“Cretins are the only humans who can be absolutely certain of their own sanity. All the rest of us go rocketing along rickety rails over spavined bridges and along the edge of bottomless gorges.” – “A purple place for dying” – by John D. MacDonald
Morning Cliff.
Got your smart phone handy?
Yes. Why?
Look up Dash Cams for me.
What?
Dash Cams. You know. Like what police have in their patrol cars to record stuff.
Are you serious?
Yes. I want to record my trip back to Florida.
I refuse to ask the obvious. Well………………………………Ok……….I’ll bite. Why do you want to record your trip?
I might get in an accident or be abducted by aliens. That way I’ll have a record of it for the police and insurance.
Of course. So………………………….you have alien abduction insurance?
Doesn’t everyone?
Good point.
Later that day. Lost the satellite signal. Strange. Probably just a few dense clouds. It’ll come back in a minute.
Short time later. Still no signal. This is becoming a crisis. Maybe the wind blew it out of sync. Outside to check. So that’s it. Dumb cows decide to use my dish as a rubbing post.
Move towards them yelling obscenities. A few move but two big females rather languidly give me the eye.

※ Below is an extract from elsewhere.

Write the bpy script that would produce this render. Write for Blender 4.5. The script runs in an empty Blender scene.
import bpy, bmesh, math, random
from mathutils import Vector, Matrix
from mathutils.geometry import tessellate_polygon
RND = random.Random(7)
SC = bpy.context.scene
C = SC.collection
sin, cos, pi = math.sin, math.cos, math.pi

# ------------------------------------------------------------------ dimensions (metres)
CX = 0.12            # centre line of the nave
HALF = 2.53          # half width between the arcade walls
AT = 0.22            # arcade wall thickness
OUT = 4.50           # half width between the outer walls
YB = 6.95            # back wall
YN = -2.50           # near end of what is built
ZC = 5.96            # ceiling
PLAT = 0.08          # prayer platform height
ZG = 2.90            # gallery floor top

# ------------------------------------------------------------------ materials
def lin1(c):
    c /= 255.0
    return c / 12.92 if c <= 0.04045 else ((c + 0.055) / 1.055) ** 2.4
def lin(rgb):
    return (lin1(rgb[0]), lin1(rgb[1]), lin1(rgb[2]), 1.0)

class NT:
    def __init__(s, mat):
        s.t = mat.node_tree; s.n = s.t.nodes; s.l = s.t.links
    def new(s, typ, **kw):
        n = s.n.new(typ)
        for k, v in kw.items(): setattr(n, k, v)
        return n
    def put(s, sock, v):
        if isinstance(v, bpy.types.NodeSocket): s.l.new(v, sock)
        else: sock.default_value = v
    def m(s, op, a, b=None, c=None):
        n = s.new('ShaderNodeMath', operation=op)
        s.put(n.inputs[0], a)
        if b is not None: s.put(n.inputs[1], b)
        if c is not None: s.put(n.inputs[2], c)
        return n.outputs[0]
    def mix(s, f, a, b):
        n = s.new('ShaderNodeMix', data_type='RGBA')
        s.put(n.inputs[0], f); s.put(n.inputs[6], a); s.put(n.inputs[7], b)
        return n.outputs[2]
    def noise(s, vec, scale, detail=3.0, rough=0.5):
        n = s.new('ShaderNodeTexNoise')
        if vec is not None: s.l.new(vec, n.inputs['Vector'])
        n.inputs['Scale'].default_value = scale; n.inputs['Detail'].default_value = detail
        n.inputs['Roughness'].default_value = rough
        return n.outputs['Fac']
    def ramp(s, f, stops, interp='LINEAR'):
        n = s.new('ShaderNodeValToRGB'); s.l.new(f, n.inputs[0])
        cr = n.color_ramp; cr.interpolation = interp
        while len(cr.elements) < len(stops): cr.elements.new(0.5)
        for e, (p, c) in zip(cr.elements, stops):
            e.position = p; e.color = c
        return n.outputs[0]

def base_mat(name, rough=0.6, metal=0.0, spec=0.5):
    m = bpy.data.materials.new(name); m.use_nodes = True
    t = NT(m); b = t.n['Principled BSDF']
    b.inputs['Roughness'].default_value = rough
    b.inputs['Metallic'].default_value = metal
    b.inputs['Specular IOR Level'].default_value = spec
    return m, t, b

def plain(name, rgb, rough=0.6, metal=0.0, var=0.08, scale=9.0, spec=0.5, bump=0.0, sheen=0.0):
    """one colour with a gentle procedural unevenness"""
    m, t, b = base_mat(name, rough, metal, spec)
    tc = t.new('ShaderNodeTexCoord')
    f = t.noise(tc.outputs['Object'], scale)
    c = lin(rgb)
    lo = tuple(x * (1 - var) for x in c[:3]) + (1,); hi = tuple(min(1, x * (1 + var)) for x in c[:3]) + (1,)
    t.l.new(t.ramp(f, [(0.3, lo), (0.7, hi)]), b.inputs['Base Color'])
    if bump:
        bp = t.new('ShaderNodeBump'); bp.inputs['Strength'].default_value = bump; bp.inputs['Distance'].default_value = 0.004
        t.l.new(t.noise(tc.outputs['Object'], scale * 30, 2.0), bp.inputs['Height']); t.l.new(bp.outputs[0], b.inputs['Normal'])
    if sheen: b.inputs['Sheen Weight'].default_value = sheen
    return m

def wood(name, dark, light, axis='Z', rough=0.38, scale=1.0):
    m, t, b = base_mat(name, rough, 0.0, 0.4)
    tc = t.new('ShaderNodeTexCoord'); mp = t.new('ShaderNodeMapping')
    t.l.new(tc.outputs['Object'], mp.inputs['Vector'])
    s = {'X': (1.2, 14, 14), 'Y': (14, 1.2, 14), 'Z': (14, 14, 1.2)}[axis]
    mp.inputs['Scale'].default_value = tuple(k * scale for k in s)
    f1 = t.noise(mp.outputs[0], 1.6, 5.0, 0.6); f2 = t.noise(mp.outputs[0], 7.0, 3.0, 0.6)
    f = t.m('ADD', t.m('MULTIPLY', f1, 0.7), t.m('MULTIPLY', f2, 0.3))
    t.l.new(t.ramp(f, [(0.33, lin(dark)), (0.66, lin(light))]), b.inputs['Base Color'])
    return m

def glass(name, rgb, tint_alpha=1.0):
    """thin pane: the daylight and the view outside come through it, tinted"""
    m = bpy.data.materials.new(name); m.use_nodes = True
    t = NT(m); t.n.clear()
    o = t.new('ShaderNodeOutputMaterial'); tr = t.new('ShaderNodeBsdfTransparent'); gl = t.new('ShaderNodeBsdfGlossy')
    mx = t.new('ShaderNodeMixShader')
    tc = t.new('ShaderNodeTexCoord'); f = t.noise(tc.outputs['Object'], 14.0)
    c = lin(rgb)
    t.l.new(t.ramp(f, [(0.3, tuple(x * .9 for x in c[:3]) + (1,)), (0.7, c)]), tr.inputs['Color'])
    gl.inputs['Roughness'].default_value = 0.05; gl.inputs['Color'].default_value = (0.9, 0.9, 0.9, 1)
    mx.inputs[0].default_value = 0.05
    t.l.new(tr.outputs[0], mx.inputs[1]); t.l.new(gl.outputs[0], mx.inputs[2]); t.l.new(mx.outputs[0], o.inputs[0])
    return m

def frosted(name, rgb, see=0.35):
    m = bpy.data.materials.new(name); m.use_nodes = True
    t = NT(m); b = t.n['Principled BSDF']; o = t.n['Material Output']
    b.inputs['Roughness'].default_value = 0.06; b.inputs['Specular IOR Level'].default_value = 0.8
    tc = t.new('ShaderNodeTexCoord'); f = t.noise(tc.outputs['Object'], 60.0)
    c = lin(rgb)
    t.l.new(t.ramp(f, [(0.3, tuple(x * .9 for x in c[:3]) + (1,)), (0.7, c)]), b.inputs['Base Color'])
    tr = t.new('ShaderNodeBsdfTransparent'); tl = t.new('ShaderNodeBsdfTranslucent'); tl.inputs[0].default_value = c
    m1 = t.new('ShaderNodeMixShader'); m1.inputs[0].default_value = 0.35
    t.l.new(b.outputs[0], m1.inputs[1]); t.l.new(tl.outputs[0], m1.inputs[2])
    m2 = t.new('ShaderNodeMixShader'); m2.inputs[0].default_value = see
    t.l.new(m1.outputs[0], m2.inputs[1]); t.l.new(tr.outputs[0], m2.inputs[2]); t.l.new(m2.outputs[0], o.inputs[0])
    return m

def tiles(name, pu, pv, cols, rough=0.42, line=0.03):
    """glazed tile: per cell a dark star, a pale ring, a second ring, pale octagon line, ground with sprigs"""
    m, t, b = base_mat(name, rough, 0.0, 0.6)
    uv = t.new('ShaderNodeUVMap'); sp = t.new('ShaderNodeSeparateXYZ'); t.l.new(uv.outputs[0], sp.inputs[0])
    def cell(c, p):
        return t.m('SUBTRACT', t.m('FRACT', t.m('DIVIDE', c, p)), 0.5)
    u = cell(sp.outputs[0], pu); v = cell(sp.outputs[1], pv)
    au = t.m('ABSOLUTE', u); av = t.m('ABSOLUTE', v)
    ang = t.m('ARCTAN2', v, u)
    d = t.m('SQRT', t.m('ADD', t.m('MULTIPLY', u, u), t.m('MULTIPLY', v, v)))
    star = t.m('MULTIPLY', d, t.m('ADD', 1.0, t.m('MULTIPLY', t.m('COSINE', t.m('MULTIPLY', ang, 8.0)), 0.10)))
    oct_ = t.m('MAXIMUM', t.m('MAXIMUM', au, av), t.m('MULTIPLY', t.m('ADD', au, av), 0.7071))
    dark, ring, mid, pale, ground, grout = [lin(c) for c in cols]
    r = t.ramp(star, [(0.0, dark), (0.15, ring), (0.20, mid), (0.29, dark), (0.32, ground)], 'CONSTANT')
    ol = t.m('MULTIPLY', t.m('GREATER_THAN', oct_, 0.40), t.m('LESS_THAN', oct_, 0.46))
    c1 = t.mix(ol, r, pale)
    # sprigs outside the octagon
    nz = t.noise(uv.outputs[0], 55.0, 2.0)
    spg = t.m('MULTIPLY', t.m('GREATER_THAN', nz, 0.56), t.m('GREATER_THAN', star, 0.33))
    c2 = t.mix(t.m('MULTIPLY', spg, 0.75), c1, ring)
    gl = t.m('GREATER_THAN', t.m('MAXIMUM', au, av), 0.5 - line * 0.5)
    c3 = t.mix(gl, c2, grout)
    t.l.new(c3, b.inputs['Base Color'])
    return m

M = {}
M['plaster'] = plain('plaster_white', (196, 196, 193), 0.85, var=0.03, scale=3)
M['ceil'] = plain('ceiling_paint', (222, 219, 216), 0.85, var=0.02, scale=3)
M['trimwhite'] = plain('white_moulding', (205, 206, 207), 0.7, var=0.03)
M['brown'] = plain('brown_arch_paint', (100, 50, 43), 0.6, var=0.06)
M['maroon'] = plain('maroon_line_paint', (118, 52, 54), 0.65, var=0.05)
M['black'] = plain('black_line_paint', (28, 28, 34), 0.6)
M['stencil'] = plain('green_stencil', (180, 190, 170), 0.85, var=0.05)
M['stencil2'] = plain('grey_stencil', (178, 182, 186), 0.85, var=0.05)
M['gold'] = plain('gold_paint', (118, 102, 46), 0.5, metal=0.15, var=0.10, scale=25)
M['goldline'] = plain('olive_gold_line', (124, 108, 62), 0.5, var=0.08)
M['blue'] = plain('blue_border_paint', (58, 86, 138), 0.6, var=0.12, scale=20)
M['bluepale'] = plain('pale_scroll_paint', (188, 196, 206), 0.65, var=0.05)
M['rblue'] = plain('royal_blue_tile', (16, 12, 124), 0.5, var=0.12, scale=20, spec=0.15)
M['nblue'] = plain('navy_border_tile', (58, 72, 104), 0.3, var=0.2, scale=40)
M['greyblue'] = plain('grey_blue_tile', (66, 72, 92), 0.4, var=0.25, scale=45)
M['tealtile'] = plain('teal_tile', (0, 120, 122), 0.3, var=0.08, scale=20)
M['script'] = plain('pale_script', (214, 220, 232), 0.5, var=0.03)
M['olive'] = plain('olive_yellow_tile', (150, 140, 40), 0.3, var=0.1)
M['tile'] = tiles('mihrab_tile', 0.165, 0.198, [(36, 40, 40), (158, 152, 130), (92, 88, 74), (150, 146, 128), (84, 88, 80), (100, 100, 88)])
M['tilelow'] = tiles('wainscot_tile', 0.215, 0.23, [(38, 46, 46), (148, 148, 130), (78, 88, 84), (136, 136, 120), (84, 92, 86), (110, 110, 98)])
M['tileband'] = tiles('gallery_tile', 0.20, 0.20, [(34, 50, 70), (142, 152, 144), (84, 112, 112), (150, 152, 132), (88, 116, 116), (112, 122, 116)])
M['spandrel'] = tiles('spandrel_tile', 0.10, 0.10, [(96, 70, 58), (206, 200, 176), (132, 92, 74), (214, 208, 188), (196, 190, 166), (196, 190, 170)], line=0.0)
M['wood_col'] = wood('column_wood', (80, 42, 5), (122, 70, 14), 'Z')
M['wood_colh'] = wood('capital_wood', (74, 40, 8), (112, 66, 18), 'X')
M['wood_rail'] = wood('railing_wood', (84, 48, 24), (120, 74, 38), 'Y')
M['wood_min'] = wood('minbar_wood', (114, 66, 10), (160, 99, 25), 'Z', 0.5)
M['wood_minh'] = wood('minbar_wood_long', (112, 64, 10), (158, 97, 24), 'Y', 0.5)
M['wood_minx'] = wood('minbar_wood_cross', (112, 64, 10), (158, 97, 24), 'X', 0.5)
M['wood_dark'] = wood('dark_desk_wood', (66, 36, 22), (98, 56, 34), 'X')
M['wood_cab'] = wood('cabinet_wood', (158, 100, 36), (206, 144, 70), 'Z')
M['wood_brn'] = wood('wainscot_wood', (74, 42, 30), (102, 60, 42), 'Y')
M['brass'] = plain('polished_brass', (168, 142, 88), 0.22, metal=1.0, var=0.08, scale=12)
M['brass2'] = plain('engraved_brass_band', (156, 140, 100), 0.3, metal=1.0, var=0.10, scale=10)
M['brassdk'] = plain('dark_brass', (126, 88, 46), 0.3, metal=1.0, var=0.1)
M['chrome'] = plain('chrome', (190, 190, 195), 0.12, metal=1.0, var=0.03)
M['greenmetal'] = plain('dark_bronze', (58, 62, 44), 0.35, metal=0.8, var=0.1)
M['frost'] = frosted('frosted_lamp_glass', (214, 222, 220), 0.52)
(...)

Get the fog horn. Several blasts. Nothing.
Time for the nuclear option. Grab a big bottle of BBQ sauce out of the fridge and back at them.
Shoving the bottle practically in their flat faces I state in a deep, menacing tone – “NEXT.”
Head comes up, eyes open wide, ears stretch out, tail loses rigidity and walla…………movement.
Dish adjusted………………signal back. Dumb cows.
“That’s love in real life: messy and corrupt and completely unreliable.” – “This is where I leave you” – by Jonathan Tropper
I love my Dish; but if it clouds up or hints at storming, you can be guaranteed an interuption. This, even with signal strength in the 70’s. I don’t need cows to lose my signal.